■ Problem statement
Search the data for the word "runs" and copy every line where it occurs.

>>>>>

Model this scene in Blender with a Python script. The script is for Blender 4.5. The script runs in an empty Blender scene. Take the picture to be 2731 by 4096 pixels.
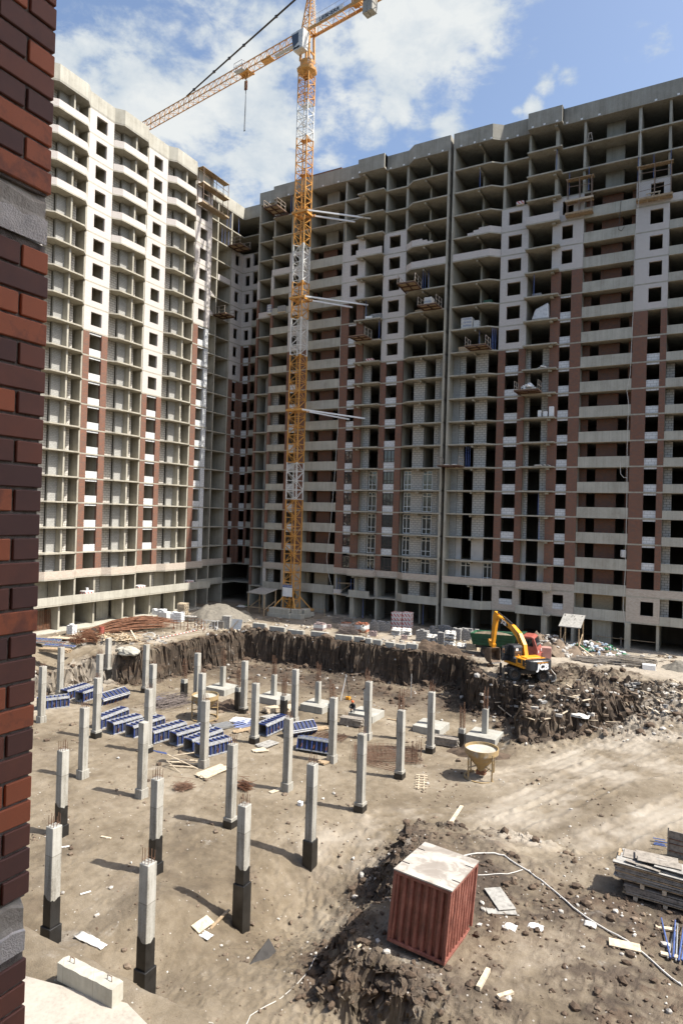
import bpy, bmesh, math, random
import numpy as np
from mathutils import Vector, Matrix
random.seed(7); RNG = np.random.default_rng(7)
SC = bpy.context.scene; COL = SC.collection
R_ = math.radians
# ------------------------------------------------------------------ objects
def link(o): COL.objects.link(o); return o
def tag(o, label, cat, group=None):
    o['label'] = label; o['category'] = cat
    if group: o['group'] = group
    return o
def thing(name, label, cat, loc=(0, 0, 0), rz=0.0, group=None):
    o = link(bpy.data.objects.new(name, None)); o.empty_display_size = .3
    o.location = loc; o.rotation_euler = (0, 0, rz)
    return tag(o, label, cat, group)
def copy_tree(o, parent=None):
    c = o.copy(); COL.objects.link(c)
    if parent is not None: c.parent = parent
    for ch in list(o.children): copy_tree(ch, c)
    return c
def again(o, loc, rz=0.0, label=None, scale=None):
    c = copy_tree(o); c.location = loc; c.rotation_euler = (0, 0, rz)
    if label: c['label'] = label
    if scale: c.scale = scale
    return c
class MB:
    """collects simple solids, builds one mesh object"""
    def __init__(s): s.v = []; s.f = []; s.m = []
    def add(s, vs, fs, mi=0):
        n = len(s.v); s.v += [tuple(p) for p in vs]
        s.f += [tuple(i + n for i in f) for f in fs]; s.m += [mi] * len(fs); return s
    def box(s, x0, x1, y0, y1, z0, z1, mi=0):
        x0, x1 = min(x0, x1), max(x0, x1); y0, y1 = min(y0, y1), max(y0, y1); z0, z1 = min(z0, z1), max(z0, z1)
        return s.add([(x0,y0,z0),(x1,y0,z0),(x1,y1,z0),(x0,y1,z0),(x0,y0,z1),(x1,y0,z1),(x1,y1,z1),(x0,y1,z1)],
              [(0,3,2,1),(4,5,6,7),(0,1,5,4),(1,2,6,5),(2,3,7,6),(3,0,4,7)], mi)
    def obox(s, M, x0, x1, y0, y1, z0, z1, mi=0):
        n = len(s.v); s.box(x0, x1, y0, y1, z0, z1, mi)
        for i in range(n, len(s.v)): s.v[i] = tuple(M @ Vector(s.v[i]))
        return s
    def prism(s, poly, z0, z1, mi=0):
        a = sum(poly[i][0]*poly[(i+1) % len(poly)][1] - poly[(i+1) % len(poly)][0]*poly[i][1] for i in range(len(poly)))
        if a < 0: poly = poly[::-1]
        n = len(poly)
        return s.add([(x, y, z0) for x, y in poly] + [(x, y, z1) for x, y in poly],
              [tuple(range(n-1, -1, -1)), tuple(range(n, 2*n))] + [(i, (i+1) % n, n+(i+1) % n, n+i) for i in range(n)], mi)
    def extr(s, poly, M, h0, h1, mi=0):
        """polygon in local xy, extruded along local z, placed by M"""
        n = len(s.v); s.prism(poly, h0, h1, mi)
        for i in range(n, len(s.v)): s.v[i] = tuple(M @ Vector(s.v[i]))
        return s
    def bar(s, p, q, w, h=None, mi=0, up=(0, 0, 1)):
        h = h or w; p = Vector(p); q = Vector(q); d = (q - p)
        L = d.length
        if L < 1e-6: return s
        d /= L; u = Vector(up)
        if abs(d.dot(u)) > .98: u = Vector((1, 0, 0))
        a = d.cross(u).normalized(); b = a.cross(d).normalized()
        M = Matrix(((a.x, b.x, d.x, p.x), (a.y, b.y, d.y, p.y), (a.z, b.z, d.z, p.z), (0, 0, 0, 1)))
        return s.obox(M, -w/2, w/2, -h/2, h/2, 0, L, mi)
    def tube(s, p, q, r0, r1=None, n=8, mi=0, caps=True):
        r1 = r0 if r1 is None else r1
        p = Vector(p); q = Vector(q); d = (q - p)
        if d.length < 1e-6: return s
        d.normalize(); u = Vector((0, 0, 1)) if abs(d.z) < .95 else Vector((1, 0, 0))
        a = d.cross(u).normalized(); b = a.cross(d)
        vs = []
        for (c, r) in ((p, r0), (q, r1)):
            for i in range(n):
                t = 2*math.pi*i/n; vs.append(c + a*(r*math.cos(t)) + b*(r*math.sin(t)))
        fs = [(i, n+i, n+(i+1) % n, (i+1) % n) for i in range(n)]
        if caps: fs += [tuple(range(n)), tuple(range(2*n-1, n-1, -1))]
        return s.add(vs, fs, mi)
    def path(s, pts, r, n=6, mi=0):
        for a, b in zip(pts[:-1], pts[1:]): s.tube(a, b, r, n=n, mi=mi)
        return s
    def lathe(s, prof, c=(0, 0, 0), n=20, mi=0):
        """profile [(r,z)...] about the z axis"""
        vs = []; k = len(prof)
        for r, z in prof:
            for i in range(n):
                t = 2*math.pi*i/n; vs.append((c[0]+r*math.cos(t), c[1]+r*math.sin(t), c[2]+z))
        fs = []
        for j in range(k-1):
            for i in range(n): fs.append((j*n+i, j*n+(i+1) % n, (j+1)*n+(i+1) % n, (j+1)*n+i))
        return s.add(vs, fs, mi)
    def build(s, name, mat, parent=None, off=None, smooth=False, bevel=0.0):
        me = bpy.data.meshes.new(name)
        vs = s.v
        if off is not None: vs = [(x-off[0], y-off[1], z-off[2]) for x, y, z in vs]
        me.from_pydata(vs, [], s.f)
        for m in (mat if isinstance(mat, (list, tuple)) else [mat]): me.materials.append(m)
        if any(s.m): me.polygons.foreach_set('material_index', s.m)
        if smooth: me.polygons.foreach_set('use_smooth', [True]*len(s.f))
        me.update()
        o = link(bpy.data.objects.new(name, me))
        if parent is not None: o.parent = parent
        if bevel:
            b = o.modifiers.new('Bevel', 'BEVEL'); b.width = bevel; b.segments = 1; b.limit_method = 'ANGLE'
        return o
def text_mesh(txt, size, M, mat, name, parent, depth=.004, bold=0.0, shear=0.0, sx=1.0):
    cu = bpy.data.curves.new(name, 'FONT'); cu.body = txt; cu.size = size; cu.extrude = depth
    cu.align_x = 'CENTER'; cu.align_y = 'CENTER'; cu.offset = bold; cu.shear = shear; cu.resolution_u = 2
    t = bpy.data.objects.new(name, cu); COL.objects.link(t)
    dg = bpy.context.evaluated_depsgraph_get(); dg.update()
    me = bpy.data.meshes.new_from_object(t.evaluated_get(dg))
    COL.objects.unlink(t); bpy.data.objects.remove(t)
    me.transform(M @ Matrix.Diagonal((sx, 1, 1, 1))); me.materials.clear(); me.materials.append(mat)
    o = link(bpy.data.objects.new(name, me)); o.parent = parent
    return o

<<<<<
>>>>>

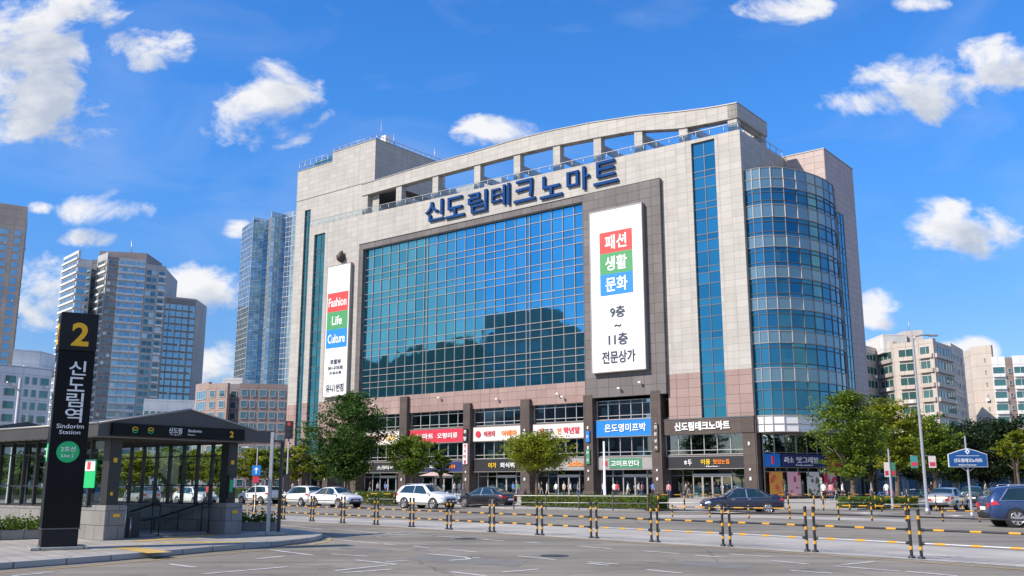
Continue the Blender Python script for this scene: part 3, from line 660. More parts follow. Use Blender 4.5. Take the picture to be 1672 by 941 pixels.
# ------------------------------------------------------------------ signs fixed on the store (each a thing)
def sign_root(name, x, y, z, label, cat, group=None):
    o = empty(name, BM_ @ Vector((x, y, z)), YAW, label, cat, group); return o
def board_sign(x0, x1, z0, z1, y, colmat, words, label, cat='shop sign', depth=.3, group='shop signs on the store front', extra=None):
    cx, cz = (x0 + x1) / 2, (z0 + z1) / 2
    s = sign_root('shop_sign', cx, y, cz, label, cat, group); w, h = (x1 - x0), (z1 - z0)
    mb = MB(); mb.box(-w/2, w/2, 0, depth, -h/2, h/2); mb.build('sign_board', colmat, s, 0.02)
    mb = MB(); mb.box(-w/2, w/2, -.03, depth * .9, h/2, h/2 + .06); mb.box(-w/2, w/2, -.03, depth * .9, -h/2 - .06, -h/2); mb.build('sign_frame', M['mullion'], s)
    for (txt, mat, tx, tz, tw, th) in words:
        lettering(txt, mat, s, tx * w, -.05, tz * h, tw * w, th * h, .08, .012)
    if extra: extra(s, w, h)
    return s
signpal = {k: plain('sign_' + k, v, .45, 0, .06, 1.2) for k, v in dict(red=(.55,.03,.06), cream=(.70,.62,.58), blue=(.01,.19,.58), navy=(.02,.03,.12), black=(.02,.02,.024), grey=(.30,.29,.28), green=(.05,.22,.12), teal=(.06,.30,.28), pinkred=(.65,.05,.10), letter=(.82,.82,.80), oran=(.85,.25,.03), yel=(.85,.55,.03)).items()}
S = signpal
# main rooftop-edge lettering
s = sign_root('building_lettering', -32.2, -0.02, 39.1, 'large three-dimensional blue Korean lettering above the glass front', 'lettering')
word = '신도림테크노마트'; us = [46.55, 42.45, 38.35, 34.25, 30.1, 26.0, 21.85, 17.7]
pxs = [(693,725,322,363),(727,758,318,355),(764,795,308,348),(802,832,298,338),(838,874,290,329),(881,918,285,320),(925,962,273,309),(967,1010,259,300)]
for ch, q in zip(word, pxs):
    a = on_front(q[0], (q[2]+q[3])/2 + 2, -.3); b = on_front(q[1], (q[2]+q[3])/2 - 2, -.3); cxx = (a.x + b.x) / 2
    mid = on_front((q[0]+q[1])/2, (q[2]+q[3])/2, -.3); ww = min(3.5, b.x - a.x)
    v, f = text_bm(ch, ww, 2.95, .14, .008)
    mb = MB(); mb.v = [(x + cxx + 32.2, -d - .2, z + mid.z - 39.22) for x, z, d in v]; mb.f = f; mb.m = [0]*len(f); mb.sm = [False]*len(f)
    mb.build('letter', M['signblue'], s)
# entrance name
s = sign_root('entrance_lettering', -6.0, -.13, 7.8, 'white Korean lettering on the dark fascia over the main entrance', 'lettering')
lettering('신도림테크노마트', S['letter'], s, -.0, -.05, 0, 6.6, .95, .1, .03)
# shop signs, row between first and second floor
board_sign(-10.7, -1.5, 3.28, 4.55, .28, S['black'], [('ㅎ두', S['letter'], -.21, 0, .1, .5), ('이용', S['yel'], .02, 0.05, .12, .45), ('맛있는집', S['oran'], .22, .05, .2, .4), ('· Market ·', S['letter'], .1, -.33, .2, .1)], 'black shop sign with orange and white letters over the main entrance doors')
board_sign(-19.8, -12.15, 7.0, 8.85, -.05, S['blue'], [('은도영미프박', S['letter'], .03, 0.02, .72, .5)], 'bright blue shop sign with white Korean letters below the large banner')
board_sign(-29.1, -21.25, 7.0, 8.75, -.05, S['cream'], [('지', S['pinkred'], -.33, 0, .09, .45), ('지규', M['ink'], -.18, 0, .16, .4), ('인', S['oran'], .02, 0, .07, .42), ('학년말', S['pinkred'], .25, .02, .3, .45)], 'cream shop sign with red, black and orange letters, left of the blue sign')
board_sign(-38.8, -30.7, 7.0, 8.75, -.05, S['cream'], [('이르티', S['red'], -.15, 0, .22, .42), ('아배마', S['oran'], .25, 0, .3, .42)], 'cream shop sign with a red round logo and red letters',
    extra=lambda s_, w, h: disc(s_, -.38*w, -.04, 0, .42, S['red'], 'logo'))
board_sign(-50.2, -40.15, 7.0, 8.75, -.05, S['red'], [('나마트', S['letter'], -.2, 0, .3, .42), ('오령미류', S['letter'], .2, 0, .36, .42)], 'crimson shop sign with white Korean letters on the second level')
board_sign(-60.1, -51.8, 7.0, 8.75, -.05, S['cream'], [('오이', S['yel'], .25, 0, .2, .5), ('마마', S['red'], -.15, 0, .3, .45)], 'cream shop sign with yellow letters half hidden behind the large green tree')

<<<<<
>>>>>

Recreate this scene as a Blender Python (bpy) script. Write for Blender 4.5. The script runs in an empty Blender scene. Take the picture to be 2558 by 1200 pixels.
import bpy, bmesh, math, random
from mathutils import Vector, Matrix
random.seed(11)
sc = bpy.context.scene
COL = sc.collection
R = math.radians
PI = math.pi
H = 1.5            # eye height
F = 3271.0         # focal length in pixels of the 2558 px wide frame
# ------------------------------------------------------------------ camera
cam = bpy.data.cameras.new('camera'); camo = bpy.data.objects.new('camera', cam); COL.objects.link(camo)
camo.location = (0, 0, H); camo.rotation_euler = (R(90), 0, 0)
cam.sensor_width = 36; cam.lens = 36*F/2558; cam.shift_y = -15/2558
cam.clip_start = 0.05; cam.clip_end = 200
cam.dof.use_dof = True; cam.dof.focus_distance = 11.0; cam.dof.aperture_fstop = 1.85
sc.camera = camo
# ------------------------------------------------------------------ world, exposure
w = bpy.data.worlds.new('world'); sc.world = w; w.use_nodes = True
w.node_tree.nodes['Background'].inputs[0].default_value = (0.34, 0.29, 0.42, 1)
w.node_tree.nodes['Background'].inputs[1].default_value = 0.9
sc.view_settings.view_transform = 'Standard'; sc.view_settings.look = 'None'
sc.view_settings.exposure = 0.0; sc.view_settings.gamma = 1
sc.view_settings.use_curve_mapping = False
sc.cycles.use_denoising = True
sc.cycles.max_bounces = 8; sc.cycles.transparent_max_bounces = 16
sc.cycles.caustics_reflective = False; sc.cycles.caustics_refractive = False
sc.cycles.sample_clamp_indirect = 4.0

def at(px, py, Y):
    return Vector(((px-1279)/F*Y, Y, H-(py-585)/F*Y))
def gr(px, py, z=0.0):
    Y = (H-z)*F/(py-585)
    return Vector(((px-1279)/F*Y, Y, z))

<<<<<

■ Right answer
Model this scene in Blender with a Python script. The script is for Blender 4.5. The script runs in an empty Blender scene. Take the picture to be 2731 by 4096 pixels.
Recreate this scene as a Blender Python (bpy) script. Write for Blender 4.5. The script runs in an empty Blender scene. Take the picture to be 2558 by 1200 pixels.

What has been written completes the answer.